Le spinozisme est donc une philosophie de l’immanence. Il n’y a pas de transcendance.

Il explique qu’il existe des DESIRS ACTIFS, qui conduisent à la joie d’augmenter notre être, notre puissance d’exister,

ET des DESIRS PASSIFS, qui nous sont imposés par une force extérieure, qui conduisent à la tristesse, qui est une diminution de notre puissance d’exister …

Spinoza vivra exactement selon les principes et vérités qu’il a découverts.

Son œuvre « L’Ethique », est une véritable phénoménologie de la vie affective de l’être humain.

Ce livre-monument démontre longuement des idées complètement révolutionnaires,

et sera fondatrice pour les siècles suivants, tant en philosophie, en morale, qu’en sociologie, en musique, en psychologie et inspirera la  psychanalyse, etc…

 Gilles Deleuze est un héritier de Spinoza, caractérisera les humains : de « machines Désirantes »,

En réalité,  aucune machine ne peut désirer.

Chaque machine est fabriquée par des humains (les programmeurs)  qui eux seuls sont désirants et « désirent » la concevoir et la fabriquer.
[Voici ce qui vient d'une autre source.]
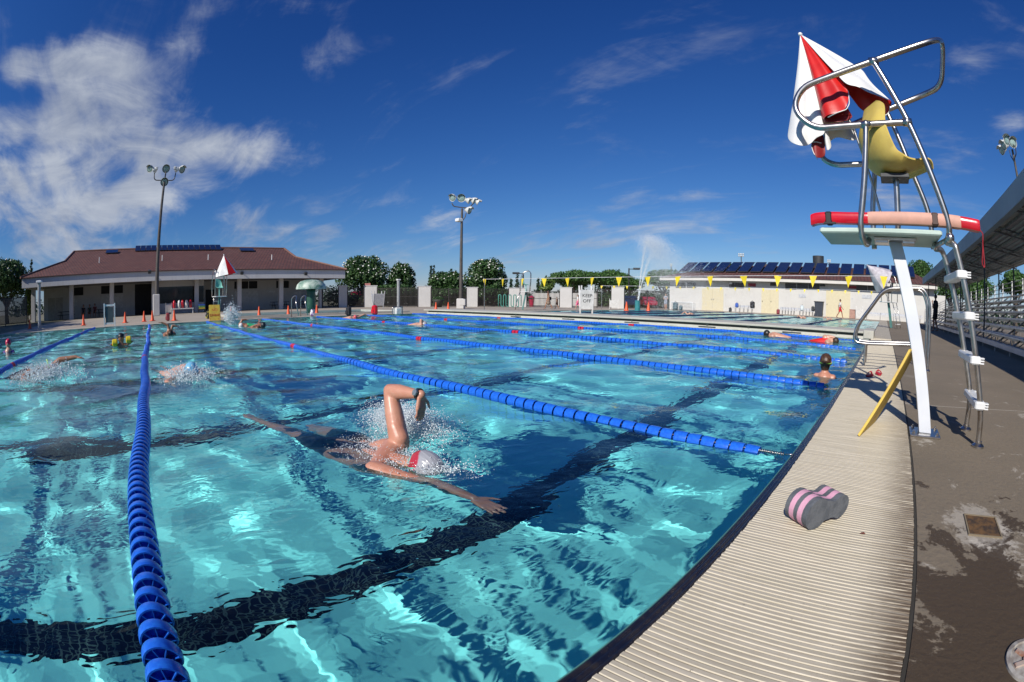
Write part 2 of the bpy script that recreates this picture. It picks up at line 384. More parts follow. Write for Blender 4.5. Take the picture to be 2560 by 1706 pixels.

 Chez Sartre, « le désir d’avoir est au fond réductible au désir d'être par rapport à un certain objet dans une certaine relation d'être ». Sartre voit dans la possession un rapport magique: le « j’ai » devient un « je suis » : « je suis ces objets que je possède ». Dans la Critique de la raison dialectique, Sartre parlera même de la "possession-pouvoir" comme de 1'« homme-pouvoir » et aussi de 1’ « objet-pouvoir ». Il y sera question de l'action individuelle comme de « la seule réalité pratique et dialectique, le moteur de tout.

 Le Désir naît de la communication entre des êtres, seul l’échange des présences, des regards, des paroles, des idées, et des actes accomplis ensemble peut faire naître l’attrait réciproque, et faire qu’adviendra une relation source de joie.

Il est pour cela nécessaire que cela soit réalisé entre des êtres libres qui se reconnaissent comme des égaux dans leur singularité.

LA LIBERTE sans le DESIR n’existe pas,

et EN même temps,

la LIBERTE permet le DESIR ;

mais ceci sera une prochaine histoire.